◆ **JOB**:
Produce the listing below again, exactly as shown.

◆ **MATERIAL PROVIDED**:
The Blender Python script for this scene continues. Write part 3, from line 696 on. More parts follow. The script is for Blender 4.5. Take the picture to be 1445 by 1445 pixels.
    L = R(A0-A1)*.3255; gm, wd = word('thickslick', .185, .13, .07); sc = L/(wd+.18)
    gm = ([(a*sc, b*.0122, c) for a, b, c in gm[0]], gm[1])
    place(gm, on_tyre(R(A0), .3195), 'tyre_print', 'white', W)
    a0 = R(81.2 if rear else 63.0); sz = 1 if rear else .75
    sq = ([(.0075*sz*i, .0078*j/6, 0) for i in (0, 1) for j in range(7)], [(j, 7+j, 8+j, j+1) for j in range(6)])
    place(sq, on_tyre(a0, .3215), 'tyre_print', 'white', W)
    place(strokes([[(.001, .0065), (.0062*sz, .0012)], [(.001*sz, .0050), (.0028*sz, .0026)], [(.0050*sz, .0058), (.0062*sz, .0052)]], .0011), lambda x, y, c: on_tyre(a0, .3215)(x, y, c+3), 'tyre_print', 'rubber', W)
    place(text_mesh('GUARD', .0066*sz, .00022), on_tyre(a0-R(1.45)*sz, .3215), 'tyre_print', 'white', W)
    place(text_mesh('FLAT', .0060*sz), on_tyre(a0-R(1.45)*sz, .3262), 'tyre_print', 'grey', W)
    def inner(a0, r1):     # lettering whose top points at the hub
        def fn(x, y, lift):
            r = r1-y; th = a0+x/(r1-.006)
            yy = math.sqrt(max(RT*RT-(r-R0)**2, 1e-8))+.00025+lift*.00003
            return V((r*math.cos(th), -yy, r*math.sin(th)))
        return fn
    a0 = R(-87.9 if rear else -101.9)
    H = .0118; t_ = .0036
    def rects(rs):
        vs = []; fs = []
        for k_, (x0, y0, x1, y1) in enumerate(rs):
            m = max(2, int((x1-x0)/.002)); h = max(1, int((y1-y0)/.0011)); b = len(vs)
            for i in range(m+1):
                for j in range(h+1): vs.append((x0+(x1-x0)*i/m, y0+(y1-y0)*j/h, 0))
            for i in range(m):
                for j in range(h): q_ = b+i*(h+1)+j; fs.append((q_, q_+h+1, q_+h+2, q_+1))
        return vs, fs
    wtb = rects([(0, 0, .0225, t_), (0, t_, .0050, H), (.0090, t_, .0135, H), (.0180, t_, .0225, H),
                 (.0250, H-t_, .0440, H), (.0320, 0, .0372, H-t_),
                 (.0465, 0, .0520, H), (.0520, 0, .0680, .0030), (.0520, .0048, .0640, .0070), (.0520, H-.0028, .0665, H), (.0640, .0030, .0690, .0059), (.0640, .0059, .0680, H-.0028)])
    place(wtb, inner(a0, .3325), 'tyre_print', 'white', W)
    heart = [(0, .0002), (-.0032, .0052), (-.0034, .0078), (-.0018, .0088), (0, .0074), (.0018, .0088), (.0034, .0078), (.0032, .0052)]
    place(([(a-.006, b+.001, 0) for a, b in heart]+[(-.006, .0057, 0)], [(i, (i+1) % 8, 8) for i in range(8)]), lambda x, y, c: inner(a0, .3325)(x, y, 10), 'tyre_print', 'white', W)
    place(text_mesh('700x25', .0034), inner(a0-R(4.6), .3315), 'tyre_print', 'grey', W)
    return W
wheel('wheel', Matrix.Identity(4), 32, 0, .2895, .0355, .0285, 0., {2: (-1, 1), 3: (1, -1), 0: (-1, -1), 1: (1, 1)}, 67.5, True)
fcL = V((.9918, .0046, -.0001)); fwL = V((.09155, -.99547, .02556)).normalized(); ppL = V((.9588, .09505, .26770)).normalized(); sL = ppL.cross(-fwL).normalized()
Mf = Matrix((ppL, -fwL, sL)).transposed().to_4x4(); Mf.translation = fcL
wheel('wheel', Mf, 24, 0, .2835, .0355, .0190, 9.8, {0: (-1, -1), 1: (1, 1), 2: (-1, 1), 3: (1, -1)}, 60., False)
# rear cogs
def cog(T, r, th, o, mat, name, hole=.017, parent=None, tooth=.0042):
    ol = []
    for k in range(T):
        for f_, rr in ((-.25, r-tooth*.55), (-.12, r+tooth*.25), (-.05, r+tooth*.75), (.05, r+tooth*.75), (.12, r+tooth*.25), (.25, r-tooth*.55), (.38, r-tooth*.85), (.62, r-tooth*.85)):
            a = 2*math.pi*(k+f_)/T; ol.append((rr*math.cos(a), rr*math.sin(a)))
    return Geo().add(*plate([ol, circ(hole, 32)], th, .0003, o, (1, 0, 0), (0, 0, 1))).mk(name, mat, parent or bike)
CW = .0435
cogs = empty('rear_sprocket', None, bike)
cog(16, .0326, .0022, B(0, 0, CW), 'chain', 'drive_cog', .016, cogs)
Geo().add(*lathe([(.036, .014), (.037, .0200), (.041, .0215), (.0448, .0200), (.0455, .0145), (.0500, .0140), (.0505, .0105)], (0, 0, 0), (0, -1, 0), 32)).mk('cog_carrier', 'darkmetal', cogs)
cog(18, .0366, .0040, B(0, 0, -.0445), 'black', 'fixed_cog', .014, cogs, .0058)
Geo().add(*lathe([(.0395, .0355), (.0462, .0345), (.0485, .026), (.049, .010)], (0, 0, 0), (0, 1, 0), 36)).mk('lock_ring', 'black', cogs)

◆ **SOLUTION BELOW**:
The Blender Python script for this scene continues. Write part 3, from line 696 on. More parts follow. The script is for Blender 4.5. Take the picture to be 1445 by 1445 pixels.
    L = R(A0-A1)*.3255; gm, wd = word('thickslick', .185, .13, .07); sc = L/(wd+.18)
    gm = ([(a*sc, b*.0122, c) for a, b, c in gm[0]], gm[1])
    place(gm, on_tyre(R(A0), .3195), 'tyre_print', 'white', W)
    a0 = R(81.2 if rear else 63.0); sz = 1 if rear else .75
    sq = ([(.0075*sz*i, .0078*j/6, 0) for i in (0, 1) for j in range(7)], [(j, 7+j, 8+j, j+1) for j in range(6)])
    place(sq, on_tyre(a0, .3215), 'tyre_print', 'white', W)
    place(strokes([[(.001, .0065), (.0062*sz, .0012)], [(.001*sz, .0050), (.0028*sz, .0026)], [(.0050*sz, .0058), (.0062*sz, .0052)]], .0011), lambda x, y, c: on_tyre(a0, .3215)(x, y, c+3), 'tyre_print', 'rubber', W)
    place(text_mesh('GUARD', .0066*sz, .00022), on_tyre(a0-R(1.45)*sz, .3215), 'tyre_print', 'white', W)
    place(text_mesh('FLAT', .0060*sz), on_tyre(a0-R(1.45)*sz, .3262), 'tyre_print', 'grey', W)
    def inner(a0, r1):     # lettering whose top points at the hub
        def fn(x, y, lift):
            r = r1-y; th = a0+x/(r1-.006)
            yy = math.sqrt(max(RT*RT-(r-R0)**2, 1e-8))+.00025+lift*.00003
            return V((r*math.cos(th), -yy, r*math.sin(th)))
        return fn
    a0 = R(-87.9 if rear else -101.9)
    H = .0118; t_ = .0036
    def rects(rs):
        vs = []; fs = []
        for k_, (x0, y0, x1, y1) in enumerate(rs):
            m = max(2, int((x1-x0)/.002)); h = max(1, int((y1-y0)/.0011)); b = len(vs)
            for i in range(m+1):
                for j in range(h+1): vs.append((x0+(x1-x0)*i/m, y0+(y1-y0)*j/h, 0))
            for i in range(m):
                for j in range(h): q_ = b+i*(h+1)+j; fs.append((q_, q_+h+1, q_+h+2, q_+1))
        return vs, fs
    wtb = rects([(0, 0, .0225, t_), (0, t_, .0050, H), (.0090, t_, .0135, H), (.0180, t_, .0225, H),
                 (.0250, H-t_, .0440, H), (.0320, 0, .0372, H-t_),
                 (.0465, 0, .0520, H), (.0520, 0, .0680, .0030), (.0520, .0048, .0640, .0070), (.0520, H-.0028, .0665, H), (.0640, .0030, .0690, .0059), (.0640, .0059, .0680, H-.0028)])
    place(wtb, inner(a0, .3325), 'tyre_print', 'white', W)
    heart = [(0, .0002), (-.0032, .0052), (-.0034, .0078), (-.0018, .0088), (0, .0074), (.0018, .0088), (.0034, .0078), (.0032, .0052)]
    place(([(a-.006, b+.001, 0) for a, b in heart]+[(-.006, .0057, 0)], [(i, (i+1) % 8, 8) for i in range(8)]), lambda x, y, c: inner(a0, .3325)(x, y, 10), 'tyre_print', 'white', W)
    place(text_mesh('700x25', .0034), inner(a0-R(4.6), .3315), 'tyre_print', 'grey', W)
    return W
wheel('wheel', Matrix.Identity(4), 32, 0, .2895, .0355, .0285, 0., {2: (-1, 1), 3: (1, -1), 0: (-1, -1), 1: (1, 1)}, 67.5, True)
fcL = V((.9918, .0046, -.0001)); fwL = V((.09155, -.99547, .02556)).normalized(); ppL = V((.9588, .09505, .26770)).normalized(); sL = ppL.cross(-fwL).normalized()
Mf = Matrix((ppL, -fwL, sL)).transposed().to_4x4(); Mf.translation = fcL
wheel('wheel', Mf, 24, 0, .2835, .0355, .0190, 9.8, {0: (-1, -1), 1: (1, 1), 2: (-1, 1), 3: (1, -1)}, 60., False)
# rear cogs
def cog(T, r, th, o, mat, name, hole=.017, parent=None, tooth=.0042):
    ol = []
    for k in range(T):
        for f_, rr in ((-.25, r-tooth*.55), (-.12, r+tooth*.25), (-.05, r+tooth*.75), (.05, r+tooth*.75), (.12, r+tooth*.25), (.25, r-tooth*.55), (.38, r-tooth*.85), (.62, r-tooth*.85)):
            a = 2*math.pi*(k+f_)/T; ol.append((rr*math.cos(a), rr*math.sin(a)))
    return Geo().add(*plate([ol, circ(hole, 32)], th, .0003, o, (1, 0, 0), (0, 0, 1))).mk(name, mat, parent or bike)
CW = .0435
cogs = empty('rear_sprocket', None, bike)
cog(16, .0326, .0022, B(0, 0, CW), 'chain', 'drive_cog', .016, cogs)
Geo().add(*lathe([(.036, .014), (.037, .0200), (.041, .0215), (.0448, .0200), (.0455, .0145), (.0500, .0140), (.0505, .0105)], (0, 0, 0), (0, -1, 0), 32)).mk('cog_carrier', 'darkmetal', cogs)
cog(18, .0366, .0040, B(0, 0, -.0445), 'black', 'fixed_cog', .014, cogs, .0058)
Geo().add(*lathe([(.0395, .0355), (.0462, .0345), (.0485, .026), (.049, .010)], (0, 0, 0), (0, 1, 0), 36)).mk('lock_ring', 'black', cogs)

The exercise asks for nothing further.